Calderdale's amazing women celebrated in new rail tourism guide

Amazing women are being celebrated in a new railway guide that encourages people to explore history and new attractions on the Calder Valley line.

Tuesday, 27th March 2018, 10:01 am
Illustrations of Anne Lister, top, and Laura Ann Willson

Discover Amazing Women by Rail’ is being launched today and is part of the Marvellous Days Out series.

The booklet highlights the extraordinary lives of women – both known and unknown – who have lived in 32 towns, villages or cities with stations along the Mid-Cheshire line (Chester to Manchester) and Calder Valley Railway Line (Leeds to Manchester).

This free guide, features write-ups and illustrations about the women as well as information about nearby attractions, some of which, like the women, are hidden gems waiting to be discovered. .

Jointly produced by the Mid-Cheshire Community Rail Partnership, Friends of Littleborough Station and Community Rail Lancashire with support from the Association of Community Rail Partnerships*, the booklet includes famous Calderdale women such Halifax’s Anne Lister (diarist and traveller) and Laura Anne Willson (engineer, house builder and woman’s campaigner) and Hebden Bridge’s Ethel Carnie Holdsworth.

Beautifully sketched illustrations of many of the women are by Cheshire artist, Nicky Thompson and the booklet has been researched by historian, Richard Lysons who gives information on where and how to do further research and follow-up reading.

Richard Lysons, also Chair of Friends of Littleborough Stations, said: “When you are sitting on a train it is not easy to appreciate what lies just beyond the station.
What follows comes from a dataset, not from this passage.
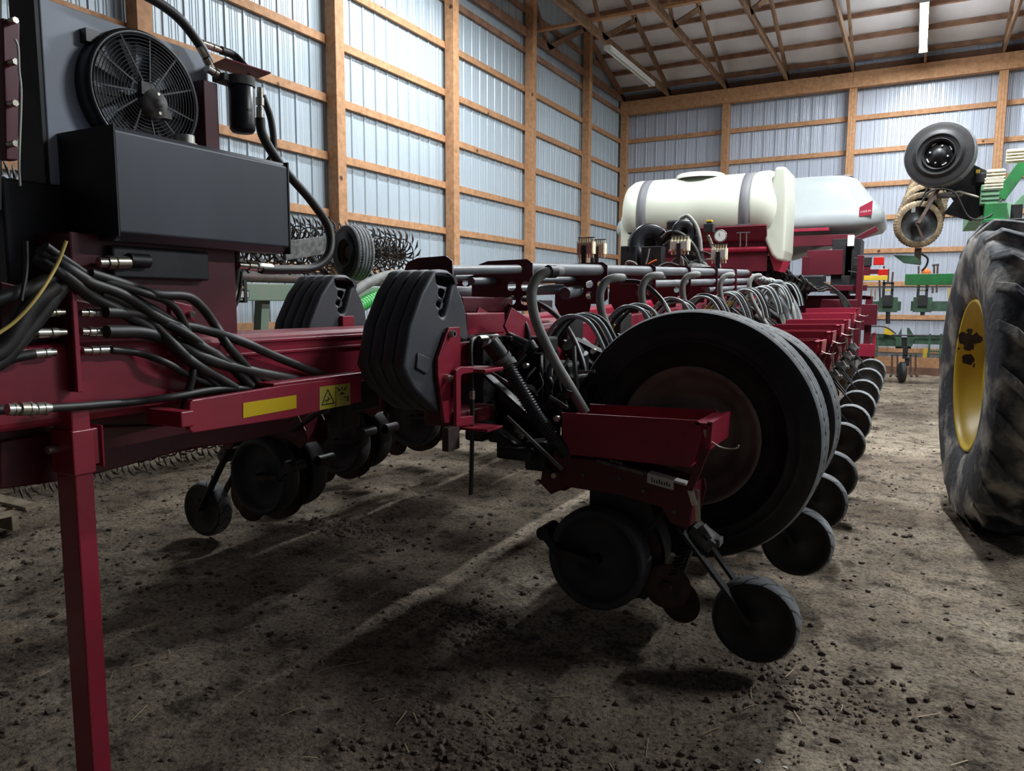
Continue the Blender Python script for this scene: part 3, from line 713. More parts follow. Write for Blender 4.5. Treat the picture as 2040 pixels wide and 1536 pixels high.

"Following the success of last Summer’s 1930s-style posters along the Chester to Piccadilly line, we wanted to find another way of encouraging people to step off the train and explore hidden histories, whether people’s lives or places.

"This eclectic mix of amazing women, who embody courage, intelligence, femininity and passion, was too good not to explore but so was the chance to highlight fantastic attractions place on the rail line, such as Rochdale’s Pioneer’s Museum, Elizabeth Gaskell’s house (Knutsford) as well as Halifax’s Shibden Hall, Calderdale Industrial Museum, Piece Hall and Eureka.”

Yorkshire-born, Dame Jenni Murray DBE, broadcaster, journalist and author, talks in the forward to the booklet about the ‘amazing women who were born with the grit of Cheshire, Derbyshire, Yorkshire and the great cities of Manchester and Leeds in their bones.”

These are the Calderdale women featured in the guide

Halifax: Anne Lister (1791 – 1840) Diarist and traveller

Anne was born in Halifax and moved to Shibden Hall in 1815. By 1836 she was the owner of the Shibden estate. In the 1820s and 1830s she travelled extensively in Western Europe, spending three years in Paris.

Her diaries amounted to 27 volumes, containing four million words, some written in a secret cipher. She died of fever in West Georgia, then a part of the Russian Empire,but her body is buried in Halifax Parish Church.

Halifax: Laura Annie Willson MBE (1877 – 1942) Engineer, house-builder & women’s rights campaigner

Laura was born in Halifax and started work at the age of ten in a local textile factory.

In 1899 she married George Henry Willson, a machine tool maker.

She became involved in the trade union movement and the fight for women’s suffrage.

She was imprisoned in 1907 after taking part in a weavers’ strike.

During the First World War Laura was manager of the women’s section of her husband’s factory.

In 1919 she co-founded the Women’s Engineering Society and went on to become the first woman member of the Federation of House Builders.

Hebden Bridge: Ethel Carnie Holdsworth (1886 – 1962) Writer, feminist & journalist

Ethel was born in Oswaldtwistle and worked in mills from the age of eleven. Her first book of poetry,

‘Rhymes from the Factory’, was published in 1907. This later came to the attention of Robert Blatchford of the Clarion, a weekly socialist newspaper.

He offered Ethel a job writing for ‘The Woman Worker’ newspaper.

She continued to write both poetry and novels.One of Ethel’s novels, ‘Helen of Four Gates’, was made into a film in 1920, using locations around Hebden Bridge.

Ethel lived near Hebden Bridge in the 1920s where she and her husband, Alfred, edited ‘The Clear Light’, an anti-fascist journal.

Hebden Bridge: Sylvia Plath 1932 – 1963 Novelist & poet

Sylvia was born in Boston USA and studied at Smith College and Cambridge University.

She married fellow poet, Ted Hughes in 1956. The couple moved to England in 1959 and had two children.

They separated in 1962 and Sylvia took her own life in early 1963, after suffering from depression for many years. Sylvia's novel, The Bell Jar, was published posthumously, as was her book of poetry, Ariel.

In 1982 she was awarded the Pulitzer Prize for Poetry to honour her Collected Poems. Sylvia's grave can be found in Heptonstall, a small village close to Hebden Bridge.